Nelson Mandela aurait eu 100 ans la semaine prochaine. À cette occasion, Jean Guiloineau, écrivain, traducteur et biographe publie jeudi les Lettres de prison de Nelson Mandela (éditions Robert Laffont). Il y présente au micro d'Europe 1 un homme qui n'a cessé de lutter pendant sa détention.
Des lettres à retrouver auprès des correspondants. Cet ouvrage rassemble des lettres que l'ancien président d'Afrique du Sud a envoyées depuis sa cellule de Robben Island entre le 5 août 1962 et le 11 février 1990. Ces 255 courriers ont nécessité dix ans de travail pour les retrouver et les ordonner.
"Les lettres ont été découvertes chez les différents correspondants, les amis, la famille.
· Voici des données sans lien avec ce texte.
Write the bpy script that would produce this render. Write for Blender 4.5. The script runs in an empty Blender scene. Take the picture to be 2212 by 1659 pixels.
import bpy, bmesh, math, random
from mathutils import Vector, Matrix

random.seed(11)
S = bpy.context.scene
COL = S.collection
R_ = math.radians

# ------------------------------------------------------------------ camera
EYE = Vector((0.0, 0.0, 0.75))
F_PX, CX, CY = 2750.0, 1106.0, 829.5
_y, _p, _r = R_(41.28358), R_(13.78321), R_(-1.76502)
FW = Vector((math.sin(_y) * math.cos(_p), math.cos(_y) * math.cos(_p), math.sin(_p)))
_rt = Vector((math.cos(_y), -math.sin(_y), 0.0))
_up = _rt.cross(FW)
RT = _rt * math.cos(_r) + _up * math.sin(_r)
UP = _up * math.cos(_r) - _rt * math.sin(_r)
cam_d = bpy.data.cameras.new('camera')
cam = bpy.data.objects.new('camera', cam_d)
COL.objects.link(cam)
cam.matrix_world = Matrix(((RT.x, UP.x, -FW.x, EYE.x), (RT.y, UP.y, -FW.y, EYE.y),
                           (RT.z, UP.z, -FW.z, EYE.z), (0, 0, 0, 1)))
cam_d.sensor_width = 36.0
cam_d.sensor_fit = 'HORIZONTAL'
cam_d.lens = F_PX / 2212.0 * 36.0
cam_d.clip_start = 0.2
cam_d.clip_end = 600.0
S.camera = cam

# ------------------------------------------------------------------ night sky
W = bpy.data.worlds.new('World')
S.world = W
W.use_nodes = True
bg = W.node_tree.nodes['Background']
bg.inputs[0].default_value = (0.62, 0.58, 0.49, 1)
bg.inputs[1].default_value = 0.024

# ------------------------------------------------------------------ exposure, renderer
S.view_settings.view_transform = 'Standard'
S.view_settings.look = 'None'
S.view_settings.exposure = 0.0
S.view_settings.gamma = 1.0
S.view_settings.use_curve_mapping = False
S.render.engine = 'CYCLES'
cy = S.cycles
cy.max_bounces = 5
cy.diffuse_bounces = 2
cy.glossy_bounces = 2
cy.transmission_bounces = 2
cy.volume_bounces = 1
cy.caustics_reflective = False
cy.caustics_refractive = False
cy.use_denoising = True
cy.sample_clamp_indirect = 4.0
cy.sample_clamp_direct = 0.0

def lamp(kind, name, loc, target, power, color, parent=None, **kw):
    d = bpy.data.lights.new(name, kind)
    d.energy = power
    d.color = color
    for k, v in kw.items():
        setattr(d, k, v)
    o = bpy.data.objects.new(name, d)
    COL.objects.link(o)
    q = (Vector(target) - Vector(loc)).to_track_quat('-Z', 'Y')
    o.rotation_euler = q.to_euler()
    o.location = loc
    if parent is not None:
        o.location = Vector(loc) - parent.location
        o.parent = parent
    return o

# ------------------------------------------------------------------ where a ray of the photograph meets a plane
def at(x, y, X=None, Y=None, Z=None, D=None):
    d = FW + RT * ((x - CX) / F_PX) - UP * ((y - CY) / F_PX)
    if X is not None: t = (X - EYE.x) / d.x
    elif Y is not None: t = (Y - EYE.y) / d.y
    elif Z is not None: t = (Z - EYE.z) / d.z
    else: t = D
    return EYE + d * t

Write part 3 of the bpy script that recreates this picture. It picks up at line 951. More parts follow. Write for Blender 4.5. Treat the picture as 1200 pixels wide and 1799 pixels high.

Mais dès son arrivée en prison, il prend en double dans un carnet toutes les lettres qu'il envoie", raconte Jean Guiloineau. Grâce à ce système de copies, il pouvait réécrire certaines lettres auxquelles il n'avait pas eu de réponse.
Des lettres à sa famille, ses amis et les autorités. Et parmi toutes ces lettres, il a fallu choisir celles qui seraient publiées. "Les éditeurs ont fait un travail d'équilibre entre sa famille - ses enfants, Winnie [son épouse] -, ses amis très proches qui sont avocats, médecins, universitaires. Je précise qu'il y a des blancs, des juifs, des noirs, des métisses, des indiens, ce qui veut dire qu'avant la prison, il vivait dans une société qui ignorait l'apartheid. La troisième partie des lettres est adressée aux autorités de la prison : directeur de l'administration pénitentiaire, ministre de la Justice et même le président de la République", détaille le biographe.
L'écriture comme moyen de lutte. Comme tous les prisonniers, Nelson Mandela n'avait le droit d'écrire qu'une lettre tous les six mois, au moins les premières années, et ces lettres étaient passées à la censure. Une méthode moquée par le détenu dans l'une de ses lettres au directeur de sa prison. Il lui demandait à ce que les censeurs aient un niveau culturel plus élevé car ils censuraient des textes en anglais et en afrikaans qu'ils ne comprenaient pas, d'après lui. Pendant ses 10.052 jours de détention, Nelson Mandela avait fait de l'écriture un moyen de lutte.
"Il a toujours pensé qu'il avait raison, qu'il était dans le sens de l'histoire et il n'a jamais perdu cette certitude", rapporte Jean Guiloineau. "Il n'a jamais perdu non plus sa dignité. Nelson Mandela n'est pas un prisonnier, mais un futur dirigeant politique qui lutte à l'intérieur de la prison avec ses camarades. Il va même écrire clandestinement une biographie, qui sera publié beaucoup plus tard à sa libération, et que d'autres prisonniers recopient en caractères minuscules sur des petits papiers qu'ils font sortir. Cela a été une forme de lutte de tout le groupe et de Mandela lui-même."